Williams' petition for clemency also remains under review by the state Board of Pardons, which had two hearings over the last two weeks on Williams' plea to have his death sentence commuted to life in prison without chance of parole.

The five-member pardons board must be unanimous to pass on a nonbinding recommendation of clemency to the governor. The clemency vote failed on Sept. 17 with a 3-2 vote for clemency but last Thursday the board agreed to reconsider Williams' petition and this time it decided to hold it under advisement.

Meanwhile, Williams, 46, remains in the state prison at Greene in western Pennsylvania, half a state away from the state prison at Rockview, where the last person in Pennsylvania was executed in 1999.

Only three people have been executed since Pennsylvania reenacted the death penalty in 1978 but all three ended their appeals and asked to be put to death. The last contested Pennsylvania execution was in 1962.

Williams, then an 18-year-old Cheyney University freshman and football star from Germantown High School, was sentenced to death for the June 11, 1984 murder of Norwood, a Germantown church volunteer whose body was found in a cemetery, head bludgeoned with a tire iron and then set afire.

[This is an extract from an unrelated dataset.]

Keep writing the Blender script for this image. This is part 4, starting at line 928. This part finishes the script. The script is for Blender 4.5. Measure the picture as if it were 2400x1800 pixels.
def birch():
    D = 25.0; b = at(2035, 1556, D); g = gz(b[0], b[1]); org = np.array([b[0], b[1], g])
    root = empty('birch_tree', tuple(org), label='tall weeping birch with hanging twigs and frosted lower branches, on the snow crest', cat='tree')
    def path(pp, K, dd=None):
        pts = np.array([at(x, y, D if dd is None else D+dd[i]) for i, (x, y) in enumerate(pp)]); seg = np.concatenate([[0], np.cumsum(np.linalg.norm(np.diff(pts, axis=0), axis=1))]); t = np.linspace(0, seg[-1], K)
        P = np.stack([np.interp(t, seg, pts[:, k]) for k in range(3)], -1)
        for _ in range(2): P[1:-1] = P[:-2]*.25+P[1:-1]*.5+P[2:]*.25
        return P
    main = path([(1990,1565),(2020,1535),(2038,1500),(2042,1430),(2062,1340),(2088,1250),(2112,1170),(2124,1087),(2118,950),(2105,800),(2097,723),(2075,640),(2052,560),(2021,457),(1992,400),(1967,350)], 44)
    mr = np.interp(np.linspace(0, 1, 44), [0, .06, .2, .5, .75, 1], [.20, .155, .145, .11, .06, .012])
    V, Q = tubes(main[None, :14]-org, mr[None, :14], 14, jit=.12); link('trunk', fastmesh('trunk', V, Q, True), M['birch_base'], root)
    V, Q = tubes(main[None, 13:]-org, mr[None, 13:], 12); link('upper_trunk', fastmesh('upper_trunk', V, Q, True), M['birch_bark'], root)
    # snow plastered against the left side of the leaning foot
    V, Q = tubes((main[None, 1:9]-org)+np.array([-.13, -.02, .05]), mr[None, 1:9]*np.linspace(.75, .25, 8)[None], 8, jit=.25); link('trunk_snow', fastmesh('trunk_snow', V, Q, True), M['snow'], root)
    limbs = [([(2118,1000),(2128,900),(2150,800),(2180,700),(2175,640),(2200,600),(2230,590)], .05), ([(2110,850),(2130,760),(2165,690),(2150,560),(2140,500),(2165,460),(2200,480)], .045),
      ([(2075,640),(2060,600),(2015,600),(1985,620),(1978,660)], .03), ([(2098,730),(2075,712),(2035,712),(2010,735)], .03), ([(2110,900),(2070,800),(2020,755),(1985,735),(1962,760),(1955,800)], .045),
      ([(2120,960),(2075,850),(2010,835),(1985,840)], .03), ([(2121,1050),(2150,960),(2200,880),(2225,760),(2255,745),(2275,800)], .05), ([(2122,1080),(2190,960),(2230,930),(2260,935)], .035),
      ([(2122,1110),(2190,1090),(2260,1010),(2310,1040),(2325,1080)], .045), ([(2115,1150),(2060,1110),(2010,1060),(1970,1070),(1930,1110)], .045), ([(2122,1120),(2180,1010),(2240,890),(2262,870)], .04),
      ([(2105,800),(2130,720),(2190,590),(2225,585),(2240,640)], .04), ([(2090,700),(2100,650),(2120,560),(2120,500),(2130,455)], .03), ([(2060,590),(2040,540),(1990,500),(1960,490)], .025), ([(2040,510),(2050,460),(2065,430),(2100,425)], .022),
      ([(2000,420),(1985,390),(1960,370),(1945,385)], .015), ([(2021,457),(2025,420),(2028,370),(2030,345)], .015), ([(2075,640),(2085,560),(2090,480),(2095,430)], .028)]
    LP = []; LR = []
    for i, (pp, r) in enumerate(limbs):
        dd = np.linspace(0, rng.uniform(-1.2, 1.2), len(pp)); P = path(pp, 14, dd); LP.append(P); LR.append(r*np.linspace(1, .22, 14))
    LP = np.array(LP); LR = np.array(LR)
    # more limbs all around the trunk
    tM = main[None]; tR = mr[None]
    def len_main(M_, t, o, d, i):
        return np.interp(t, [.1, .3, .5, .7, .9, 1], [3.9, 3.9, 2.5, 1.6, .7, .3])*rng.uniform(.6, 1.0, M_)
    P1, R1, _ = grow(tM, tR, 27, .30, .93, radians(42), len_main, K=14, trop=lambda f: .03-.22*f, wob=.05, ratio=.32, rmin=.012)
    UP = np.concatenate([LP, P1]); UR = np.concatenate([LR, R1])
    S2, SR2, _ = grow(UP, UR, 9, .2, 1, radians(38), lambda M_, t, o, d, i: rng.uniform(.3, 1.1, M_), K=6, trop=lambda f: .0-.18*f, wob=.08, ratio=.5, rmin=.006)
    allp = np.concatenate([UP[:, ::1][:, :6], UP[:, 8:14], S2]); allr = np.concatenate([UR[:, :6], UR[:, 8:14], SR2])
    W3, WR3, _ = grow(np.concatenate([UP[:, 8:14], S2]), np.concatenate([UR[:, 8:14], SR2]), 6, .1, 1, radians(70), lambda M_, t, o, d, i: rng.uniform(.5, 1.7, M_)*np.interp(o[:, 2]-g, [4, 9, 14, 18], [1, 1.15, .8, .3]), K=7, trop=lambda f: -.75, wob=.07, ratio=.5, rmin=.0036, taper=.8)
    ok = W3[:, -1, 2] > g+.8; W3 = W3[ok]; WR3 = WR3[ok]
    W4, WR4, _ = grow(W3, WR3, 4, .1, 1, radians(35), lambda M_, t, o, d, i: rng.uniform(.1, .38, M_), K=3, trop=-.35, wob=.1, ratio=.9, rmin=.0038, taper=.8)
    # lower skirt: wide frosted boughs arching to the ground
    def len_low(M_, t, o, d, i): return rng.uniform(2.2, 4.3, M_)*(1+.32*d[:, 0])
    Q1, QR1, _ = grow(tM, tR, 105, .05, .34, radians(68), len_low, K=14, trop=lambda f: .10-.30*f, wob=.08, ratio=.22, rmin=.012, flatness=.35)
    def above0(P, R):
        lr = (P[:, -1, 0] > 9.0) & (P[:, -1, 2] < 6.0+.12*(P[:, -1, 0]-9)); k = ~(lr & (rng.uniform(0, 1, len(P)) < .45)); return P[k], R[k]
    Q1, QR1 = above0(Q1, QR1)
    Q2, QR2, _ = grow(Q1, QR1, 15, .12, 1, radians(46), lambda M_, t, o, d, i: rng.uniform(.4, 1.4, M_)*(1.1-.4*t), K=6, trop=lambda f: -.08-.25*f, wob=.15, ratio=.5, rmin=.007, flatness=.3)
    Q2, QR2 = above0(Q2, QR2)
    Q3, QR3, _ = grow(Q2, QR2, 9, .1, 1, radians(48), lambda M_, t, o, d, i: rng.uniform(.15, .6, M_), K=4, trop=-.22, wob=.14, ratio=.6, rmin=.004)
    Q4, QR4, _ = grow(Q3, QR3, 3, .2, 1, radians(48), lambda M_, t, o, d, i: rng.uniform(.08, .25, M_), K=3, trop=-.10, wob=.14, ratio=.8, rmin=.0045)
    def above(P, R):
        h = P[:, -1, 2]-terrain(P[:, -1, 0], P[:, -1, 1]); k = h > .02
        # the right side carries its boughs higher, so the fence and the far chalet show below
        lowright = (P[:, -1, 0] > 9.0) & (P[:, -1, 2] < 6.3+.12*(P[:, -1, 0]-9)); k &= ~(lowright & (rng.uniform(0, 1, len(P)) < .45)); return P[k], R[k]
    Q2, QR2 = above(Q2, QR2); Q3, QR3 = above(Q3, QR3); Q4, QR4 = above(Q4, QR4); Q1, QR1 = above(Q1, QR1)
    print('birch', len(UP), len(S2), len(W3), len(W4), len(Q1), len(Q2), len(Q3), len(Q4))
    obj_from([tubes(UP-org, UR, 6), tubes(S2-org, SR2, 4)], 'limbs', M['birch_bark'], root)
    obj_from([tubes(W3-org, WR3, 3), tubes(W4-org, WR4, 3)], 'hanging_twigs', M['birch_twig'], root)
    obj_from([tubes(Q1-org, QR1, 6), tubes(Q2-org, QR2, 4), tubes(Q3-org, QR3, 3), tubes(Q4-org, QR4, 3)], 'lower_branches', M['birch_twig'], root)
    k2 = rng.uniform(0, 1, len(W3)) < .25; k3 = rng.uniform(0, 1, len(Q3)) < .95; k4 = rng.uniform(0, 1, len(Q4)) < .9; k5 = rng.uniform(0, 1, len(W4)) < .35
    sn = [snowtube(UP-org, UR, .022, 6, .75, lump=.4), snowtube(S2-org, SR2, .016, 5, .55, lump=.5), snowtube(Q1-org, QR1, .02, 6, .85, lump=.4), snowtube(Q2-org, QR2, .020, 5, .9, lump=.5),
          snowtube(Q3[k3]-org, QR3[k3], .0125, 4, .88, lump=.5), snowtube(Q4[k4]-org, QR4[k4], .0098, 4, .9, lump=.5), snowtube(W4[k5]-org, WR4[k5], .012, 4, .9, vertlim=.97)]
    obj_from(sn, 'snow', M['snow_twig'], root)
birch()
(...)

Prosecutors alleged that Williams and admitted accomplice Marc Draper, then also 18, killed Norwood during a robbery and Williams did take Norwood's car, cash and credit cards to gamble in Atlantic City.

At trial, Williams testified that he did not know Norwood and was not there when Draper and another person killed Norwood.

But in her ruling Friday granting a stay of execution, Judge Sarmina said she believed Draper's recantation statement that police and prosecutor ignored his first account of the Norwood killing: a rage-based attack fueled by five years of sexual abuse by Norwood and other men.

Had prosecutors made that information available to the defense attorney to use at trial, Sarmina said, the jury might have decided to spare Williams' life and sentence him to life in prison.